Hotel chain becomes its own service provider

Fairmont Hotels & Resorts is taking an unorthodox, if not leading-edge, approach to maintaining its US$30 million to $40 million IT budget this year, despite the sharp downturn in lodging industry revenues following the September 11 attacks on the U.S.

Unlike many of its competitors, who outsource most of their IT infrastructure support to third parties, the Toronto-based hotelier is reinvesting most of that capital to develop its own application service provider (ASP) and Internet service provider services to support its own operations.

Fairmont has acquired commercial software, such as SQL database software from Microsoft, through ASP licenses, said Tim Aubrey, the company's vice president of technology. He said the company plans to act as its own ASP to provide service to its properties in Canada and the U.S., including The Fairmont in San Francisco and The Fairmont Jasper Park Lodge in Jasper, Alberta.

The company has also installed and operates its own high-speed DS-3 (44.7M bit/sec.) North American backbone network (see map at right), which carries data from both management information systems and guest rooms equipped with broadband Internet connections. That makes Fairmont "its own ASP and its own ISP," Aubrey said, calling it a "nontraditional approach" to IT in the lodging industry.

Pearl Brewer, chairwoman of the school of hotel management at the University of Nevada, Las Vegas, said Fairmont's ASP approach puts Fairmont ahead of the rest of the lodging industry, which has been slow to adopt that approach to software because of bandwidth constraints that the company has overcome with its own high-speed network.

Independent Route

Mark Hamilton, a consultant at Evans & Chastain Consulting LLP in Houston, called the Fairmont approach to IT "extremely unusual," since most hotels tend to outsource their IT support. "I don't know of a hotel company that owns its infrastructure to this extent," Hamilton said.

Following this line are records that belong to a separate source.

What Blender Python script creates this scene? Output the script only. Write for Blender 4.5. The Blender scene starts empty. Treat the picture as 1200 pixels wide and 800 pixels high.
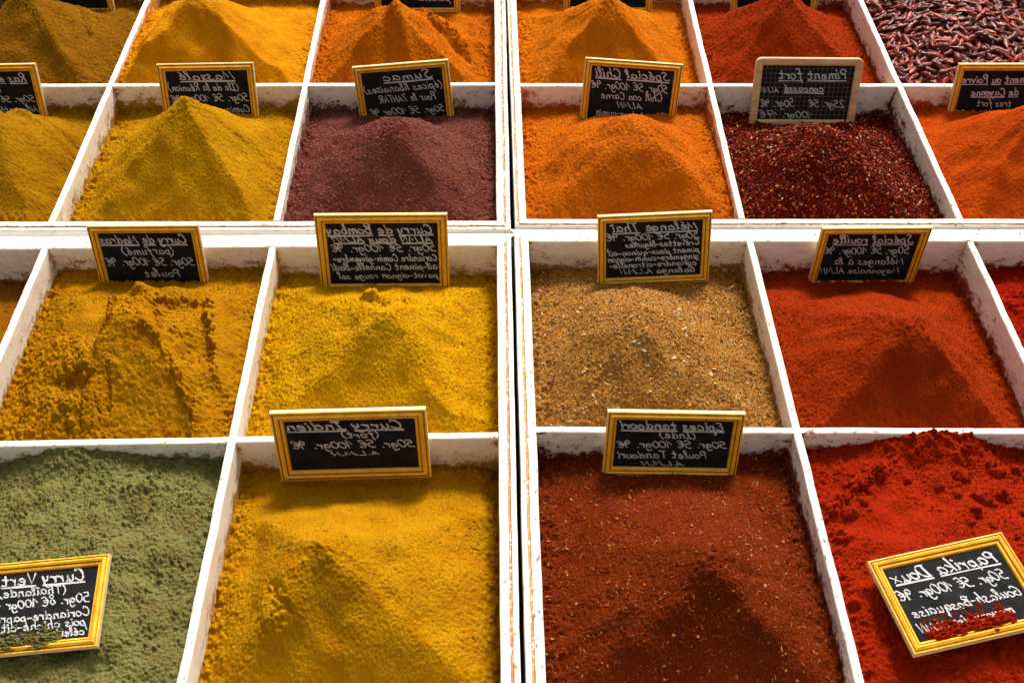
import bpy, math, random
import numpy as np
from mathutils import Vector, Matrix

# ------------------------------------------------------------------ camera, world, sun, exposure
scene = bpy.context.scene
col = scene.collection
FPX = 1191.0                                   # focal length in pixels of a 1200 px wide picture
TH, YAW, CAMH = math.radians(48.8), math.radians(0.79), 0.7786
fw = np.array([math.sin(YAW)*math.cos(TH), math.cos(YAW)*math.cos(TH), -math.sin(TH)])
rt = np.array([math.cos(YAW), -math.sin(YAW), 0.0])
upv = np.cross(rt, fw)
cam_d = bpy.data.cameras.new("camera")
cam = bpy.data.objects.new("camera", cam_d)
col.objects.link(cam)
cam_d.sensor_width = 36.0
cam_d.lens = FPX/1200.0*36.0
cam_d.clip_start, cam_d.clip_end = 0.02, 200.0
M = Matrix(((rt[0], upv[0], -fw[0], 0), (rt[1], upv[1], -fw[1], 0), (rt[2], upv[2], -fw[2], CAMH), (0, 0, 0, 1)))
cam.matrix_world = M
scene.camera = cam

SUN_EL, SUN_AZ = math.radians(48), math.radians(17)     # behind the stall, a little to the right
world = bpy.data.worlds.new("World")
scene.world = world
world.use_nodes = True
wn, wl = world.node_tree.nodes, world.node_tree.links
wn.clear()
sky = wn.new("ShaderNodeTexSky")
sky.sky_type = 'NISHITA'
sky.sun_disc = False
sky.sun_elevation = SUN_EL
sky.sun_rotation = SUN_AZ
sky.dust_density = 6.0
sky.air_density = 1.0
hs = wn.new("ShaderNodeHueSaturation")          # an overcast sky: mostly white
hs.inputs["Saturation"].default_value = 0.06
bg = wn.new("ShaderNodeBackground")
bg.inputs["Strength"].default_value = 0.115
wo = wn.new("ShaderNodeOutputWorld")
wl.new(sky.outputs[0], hs.inputs["Color"])
wl.new(hs.outputs[0], bg.inputs[0])
wl.new(bg.outputs[0], wo.inputs[0])

sun_d = bpy.data.lights.new("sun", 'SUN')
sun_d.energy = 3.5
sun_d.angle = math.radians(15)
sun_d.color = (1.0, 0.95, 0.87)
sun = bpy.data.objects.new("sun", sun_d)
col.objects.link(sun)
sd = Vector((math.sin(SUN_AZ)*math.cos(SUN_EL), math.cos(SUN_AZ)*math.cos(SUN_EL), math.sin(SUN_EL)))
sun.rotation_euler = sd.to_track_quat('Z', 'Y').to_euler()
sun.location = sd*5

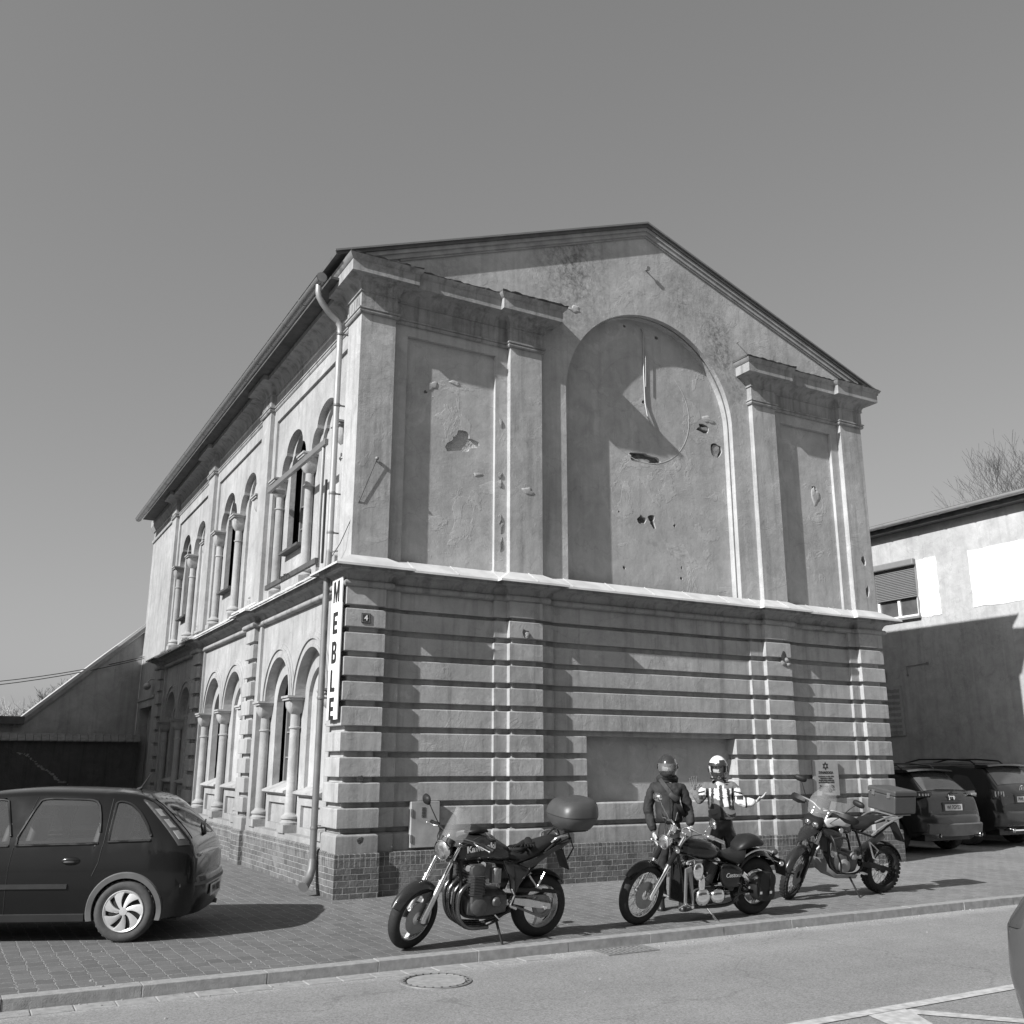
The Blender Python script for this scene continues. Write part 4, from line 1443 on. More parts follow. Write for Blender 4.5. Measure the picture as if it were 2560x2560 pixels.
def interp(keys, x):
    if x <= keys[0][0]: return keys[0][1]
    n = len(keys)
    for i in range(n - 1):
        (a, va), (b_, vb) = keys[i], keys[i + 1]
        if x <= b_:
            h = b_ - a
            sl = (vb - va) / h
            s0 = (va - keys[i - 1][1]) / (a - keys[i - 1][0]) if i else sl
            s1 = (keys[i + 2][1] - vb) / (keys[i + 2][0] - b_) if i + 2 < n else sl
            m0 = 0 if s0 * sl <= 0 else 2 * s0 * sl / (s0 + sl)
            m1 = 0 if s1 * sl <= 0 else 2 * s1 * sl / (s1 + sl)
            t = (x - a) / h
            return va * (2 * t ** 3 - 3 * t * t + 1) + m0 * h * (t ** 3 - 2 * t * t + t) + vb * (3 * t * t - 2 * t ** 3) + m1 * h * (t ** 3 - t * t)
    return keys[-1][1]

class Car:
    """x: 0 rear bumper .. L front; y: + left; z up. keys = dict of station curves"""
    def __init__(s, K):
        s.K = K
    def sec(s, x):
        K = s.K
        zr = interp(K['zr'], x)
        zs = min(interp(K['zs'], x), zr - .03)
        zb = interp(K['zb'], x)
        wb, ws, wr = interp(K['wb'], x), interp(K['ws'], x), interp(K['wr'], x)
        za = zb
        for (cx, r) in K['wheels']:
            d = abs(x - cx)
            if d < r:
                za = max(za, math.sqrt(r * r - d * d) + K['axle'])
        return zr, zs, zb, wb, ws, wr, za
    def side_y(s, x, z):
        zr, zs, zb, wb, ws, wr, za = s.sec(x)
        if z <= zs:
            zm = zb + (zs - zb) * .55
            if z <= zm:
                t = (z - zb) / (zm - zb)
                return wb + (ws - wb) * math.sin(max(0, min(1, t)) * PI / 2)
            t = (z - zm) / (zs - zm)
            return ws - .02 * t * t
        t = (z - zs) / max(.01, (zr - zs))
        w0 = ws - .03
        lim = .86
        if t < lim:
            return w0 + (wr - w0) * (t / lim) ** 1.15
        q = min(1.0, (t - lim) / (1 - lim))
        return wr * (1 - q ** 2.2 * .55)
    def top_z(s, x, y):
        zr, zs, zb, wb, ws, wr, za = s.sec(x)
        return zr - .05 * (abs(y) / max(.1, wr)) ** 2.4
    def ring(s, x):
        zr, zs, zb, wb, ws, wr, za = s.sec(x)
        half = []
        z0 = max(zb, za)
        n = 14
        for i in range(n + 1):
            z = z0 + (zr - .0 - z0) * 1.0 * i / n * .93
            half.append((x, s.side_y(x, z), z))
        wtop = half[-1][1]
        zt = half[-1][2]
        for i in range(1, 7):
            y = wtop * math.cos(PI / 2 * i / 6)
            z = zt + (zr - zt) * math.sin(PI / 2 * i / 6) ** .8
            half.append((x, max(y, 0), z))
        top = half[:-1] + [(x, 0, zr)] + [(p[0], -p[1], p[2]) for p in reversed(half[:-1])]
        return top
    def body(s, name, mat, parent, cuts=None):
        K = s.K
        L = K['L']
        xs = [0, .012, .035]
        x = .07
        while x < L - .05:
            xs.append(x)
            x += .03
        xs += [L - .03, L - .01, L]
        rings = [s.ring(x) for x in xs]
        def shrink(r, f, dx):
            c = Vector((r[0][0], 0, sum(p[2] for p in r) / len(r)))
            return [(r[0][0] + dx, p[1] * f, c.z + (p[2] - c.z) * f) for p in r]
        rings = [shrink(rings[0], .93, -.018)] + rings + [shrink(rings[-1], .93, .018)]
        mb = MB()
        mb.loft(rings)
        if cuts:
            keep = []
            for f in mb.f:
                if len(f) > 4:
                    keep.append(f)
                    continue
                cx = sum(mb.v[i][0] for i in f) / 4
                cy = sum(mb.v[i][1] for i in f) / 4
                cz = sum(mb.v[i][2] for i in f) / 4
                if not cuts(cx, cy, cz):
                    keep.append(f)
            mb.f = keep
        return mb.build(name, mat, parent, smooth=38)
    def side_patch(s, poly_lo, poly_hi, x0, x1, off, sgn, n=24, m=8):
        """patch on the side between z=lo(x) and z=hi(x)"""
        mb = MB()
        rings = []
        for i in range(n + 1):
            x = x0 + (x1 - x0) * i / n
            a, b_ = interp(poly_lo, x), interp(poly_hi, x)
            b_ = max(b_, a + .002)
            rings.append([(x, sgn * (s.side_y(x, a + (b_ - a) * j / m) + off), a + (b_ - a) * j / m) for j in range(m + 1)])
        mb.loft(rings, closed=False, cap=False)
        return mb
    def line(s, pts, r, sgn, off=.0):
        return [(x, sgn * (s.side_y(x, z) + off), z) for x, z in pts]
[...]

Aubrey said his IT budget and development plans benefited from the fact that while Fairmont's properties are some of the oldest and most historic in North America, they now belong to a company less than one month old. Many of its historic properties were built and owned by Canadian Pacific Ltd. in Calgary, Alberta, which spun off Fairmont as a separate public company earlier this month.

That provided the hotel company with "a healthy balance sheet" that has included an equally hefty IT budget over the past two years, said Aubrey.

Still, Fairmont's IT spending will decline next year to roughly $10 million as the company finishes installing high-speed broadband access in all 20,000 of its guest rooms, with room wiring costs running up to $500 per room, said Aubrey.

Aubrey said Fairmont management views its in-house IT expertise, which spans from network management to Web development to in-house application development, as a "competitive advantage" when it comes to serving guests and making affiliate agreements with other properties. Fairmont is in the process of developing extra services for guests over its in-room broadband connections, but Aubrey declined to specify what those include.

Over time, Fairmont could parlay its network investments into voice over IP phone service to guests, said Hamilton. If that happens, Hamilton said, Fairmont could turn a high-cost service guest room phone connections into a profit center.